▶ _Recorded information_
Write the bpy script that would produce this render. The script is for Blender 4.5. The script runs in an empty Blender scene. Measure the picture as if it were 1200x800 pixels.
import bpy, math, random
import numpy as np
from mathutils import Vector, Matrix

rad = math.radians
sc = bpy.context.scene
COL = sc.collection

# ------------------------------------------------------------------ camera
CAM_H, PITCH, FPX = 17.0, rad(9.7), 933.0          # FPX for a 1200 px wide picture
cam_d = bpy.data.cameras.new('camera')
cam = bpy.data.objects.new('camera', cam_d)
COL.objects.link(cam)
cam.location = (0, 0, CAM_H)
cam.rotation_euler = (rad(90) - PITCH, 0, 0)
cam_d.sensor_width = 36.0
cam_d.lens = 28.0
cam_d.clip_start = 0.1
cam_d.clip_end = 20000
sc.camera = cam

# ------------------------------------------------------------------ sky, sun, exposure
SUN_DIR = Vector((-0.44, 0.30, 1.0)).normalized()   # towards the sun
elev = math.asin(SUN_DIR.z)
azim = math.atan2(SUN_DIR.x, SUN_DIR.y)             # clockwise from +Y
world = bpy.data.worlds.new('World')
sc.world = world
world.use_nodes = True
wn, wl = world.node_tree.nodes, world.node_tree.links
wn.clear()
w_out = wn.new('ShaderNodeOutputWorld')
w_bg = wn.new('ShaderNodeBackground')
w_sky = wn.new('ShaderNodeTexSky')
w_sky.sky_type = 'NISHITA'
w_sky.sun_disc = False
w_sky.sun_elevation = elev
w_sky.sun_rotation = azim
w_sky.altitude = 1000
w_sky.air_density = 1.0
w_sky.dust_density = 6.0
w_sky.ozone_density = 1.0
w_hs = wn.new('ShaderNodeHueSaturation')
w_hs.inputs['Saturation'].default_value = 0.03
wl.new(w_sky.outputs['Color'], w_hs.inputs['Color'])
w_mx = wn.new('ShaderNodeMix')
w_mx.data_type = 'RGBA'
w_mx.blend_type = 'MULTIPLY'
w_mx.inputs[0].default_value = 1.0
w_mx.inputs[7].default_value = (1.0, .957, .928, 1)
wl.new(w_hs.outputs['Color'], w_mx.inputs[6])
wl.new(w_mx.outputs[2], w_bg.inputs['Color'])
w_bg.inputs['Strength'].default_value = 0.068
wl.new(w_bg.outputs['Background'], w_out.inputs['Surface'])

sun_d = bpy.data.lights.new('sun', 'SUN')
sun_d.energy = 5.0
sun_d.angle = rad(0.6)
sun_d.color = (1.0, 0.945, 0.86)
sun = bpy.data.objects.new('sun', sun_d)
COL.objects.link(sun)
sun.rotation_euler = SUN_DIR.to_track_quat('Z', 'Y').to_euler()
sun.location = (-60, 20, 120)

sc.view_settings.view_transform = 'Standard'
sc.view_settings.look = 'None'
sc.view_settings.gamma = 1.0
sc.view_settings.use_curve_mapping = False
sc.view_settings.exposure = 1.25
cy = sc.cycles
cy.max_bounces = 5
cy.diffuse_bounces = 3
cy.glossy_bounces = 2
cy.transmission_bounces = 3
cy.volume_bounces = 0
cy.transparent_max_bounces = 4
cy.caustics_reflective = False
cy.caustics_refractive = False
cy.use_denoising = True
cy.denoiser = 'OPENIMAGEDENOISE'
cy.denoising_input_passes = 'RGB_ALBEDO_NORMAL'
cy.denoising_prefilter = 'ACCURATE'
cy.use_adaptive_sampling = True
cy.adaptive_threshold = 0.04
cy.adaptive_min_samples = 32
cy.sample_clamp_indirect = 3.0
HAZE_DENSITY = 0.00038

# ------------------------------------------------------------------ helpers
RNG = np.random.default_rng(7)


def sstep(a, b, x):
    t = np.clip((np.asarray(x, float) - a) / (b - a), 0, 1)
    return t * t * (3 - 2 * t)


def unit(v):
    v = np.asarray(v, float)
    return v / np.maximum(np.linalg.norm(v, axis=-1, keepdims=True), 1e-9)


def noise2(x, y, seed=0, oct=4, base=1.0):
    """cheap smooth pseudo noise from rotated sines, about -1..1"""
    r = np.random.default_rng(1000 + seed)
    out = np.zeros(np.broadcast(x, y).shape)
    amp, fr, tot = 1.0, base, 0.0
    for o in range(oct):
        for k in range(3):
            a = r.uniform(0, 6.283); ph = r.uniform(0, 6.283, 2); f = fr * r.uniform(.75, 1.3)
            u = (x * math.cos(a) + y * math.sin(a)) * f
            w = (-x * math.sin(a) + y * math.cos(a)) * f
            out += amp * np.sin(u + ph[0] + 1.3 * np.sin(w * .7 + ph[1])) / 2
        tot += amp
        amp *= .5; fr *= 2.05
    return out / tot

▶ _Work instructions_
Give an exact copy of all the data shown above.

▶ _The reply_
Write the bpy script that would produce this render. The script is for Blender 4.5. The script runs in an empty Blender scene. Measure the picture as if it were 1200x800 pixels.
import bpy, math, random
import numpy as np
from mathutils import Vector, Matrix

rad = math.radians
sc = bpy.context.scene
COL = sc.collection

# ------------------------------------------------------------------ camera
CAM_H, PITCH, FPX = 17.0, rad(9.7), 933.0          # FPX for a 1200 px wide picture
cam_d = bpy.data.cameras.new('camera')
cam = bpy.data.objects.new('camera', cam_d)
COL.objects.link(cam)
cam.location = (0, 0, CAM_H)
cam.rotation_euler = (rad(90) - PITCH, 0, 0)
cam_d.sensor_width = 36.0
cam_d.lens = 28.0
cam_d.clip_start = 0.1
cam_d.clip_end = 20000
sc.camera = cam

# ------------------------------------------------------------------ sky, sun, exposure
SUN_DIR = Vector((-0.44, 0.30, 1.0)).normalized()   # towards the sun
elev = math.asin(SUN_DIR.z)
azim = math.atan2(SUN_DIR.x, SUN_DIR.y)             # clockwise from +Y
world = bpy.data.worlds.new('World')
sc.world = world
world.use_nodes = True
wn, wl = world.node_tree.nodes, world.node_tree.links
wn.clear()
w_out = wn.new('ShaderNodeOutputWorld')
w_bg = wn.new('ShaderNodeBackground')
w_sky = wn.new('ShaderNodeTexSky')
w_sky.sky_type = 'NISHITA'
w_sky.sun_disc = False
w_sky.sun_elevation = elev
w_sky.sun_rotation = azim
w_sky.altitude = 1000
w_sky.air_density = 1.0
w_sky.dust_density = 6.0
w_sky.ozone_density = 1.0
w_hs = wn.new('ShaderNodeHueSaturation')
w_hs.inputs['Saturation'].default_value = 0.03
wl.new(w_sky.outputs['Color'], w_hs.inputs['Color'])
w_mx = wn.new('ShaderNodeMix')
w_mx.data_type = 'RGBA'
w_mx.blend_type = 'MULTIPLY'
w_mx.inputs[0].default_value = 1.0
w_mx.inputs[7].default_value = (1.0, .957, .928, 1)
wl.new(w_hs.outputs['Color'], w_mx.inputs[6])
wl.new(w_mx.outputs[2], w_bg.inputs['Color'])
w_bg.inputs['Strength'].default_value = 0.068
wl.new(w_bg.outputs['Background'], w_out.inputs['Surface'])

sun_d = bpy.data.lights.new('sun', 'SUN')
sun_d.energy = 5.0
sun_d.angle = rad(0.6)
sun_d.color = (1.0, 0.945, 0.86)
sun = bpy.data.objects.new('sun', sun_d)
COL.objects.link(sun)
sun.rotation_euler = SUN_DIR.to_track_quat('Z', 'Y').to_euler()
sun.location = (-60, 20, 120)

sc.view_settings.view_transform = 'Standard'
sc.view_settings.look = 'None'
sc.view_settings.gamma = 1.0
sc.view_settings.use_curve_mapping = False
sc.view_settings.exposure = 1.25
cy = sc.cycles
cy.max_bounces = 5
cy.diffuse_bounces = 3
cy.glossy_bounces = 2
cy.transmission_bounces = 3
cy.volume_bounces = 0
cy.transparent_max_bounces = 4
cy.caustics_reflective = False
cy.caustics_refractive = False
cy.use_denoising = True
cy.denoiser = 'OPENIMAGEDENOISE'
cy.denoising_input_passes = 'RGB_ALBEDO_NORMAL'
cy.denoising_prefilter = 'ACCURATE'
cy.use_adaptive_sampling = True
cy.adaptive_threshold = 0.04
cy.adaptive_min_samples = 32
cy.sample_clamp_indirect = 3.0
HAZE_DENSITY = 0.00038

# ------------------------------------------------------------------ helpers
RNG = np.random.default_rng(7)


def sstep(a, b, x):
    t = np.clip((np.asarray(x, float) - a) / (b - a), 0, 1)
    return t * t * (3 - 2 * t)


def unit(v):
    v = np.asarray(v, float)
    return v / np.maximum(np.linalg.norm(v, axis=-1, keepdims=True), 1e-9)


def noise2(x, y, seed=0, oct=4, base=1.0):
    """cheap smooth pseudo noise from rotated sines, about -1..1"""
    r = np.random.default_rng(1000 + seed)
    out = np.zeros(np.broadcast(x, y).shape)
    amp, fr, tot = 1.0, base, 0.0
    for o in range(oct):
        for k in range(3):
            a = r.uniform(0, 6.283); ph = r.uniform(0, 6.283, 2); f = fr * r.uniform(.75, 1.3)
            u = (x * math.cos(a) + y * math.sin(a)) * f
            w = (-x * math.sin(a) + y * math.cos(a)) * f
            out += amp * np.sin(u + ph[0] + 1.3 * np.sin(w * .7 + ph[1])) / 2
        tot += amp
        amp *= .5; fr *= 2.05
    return out / tot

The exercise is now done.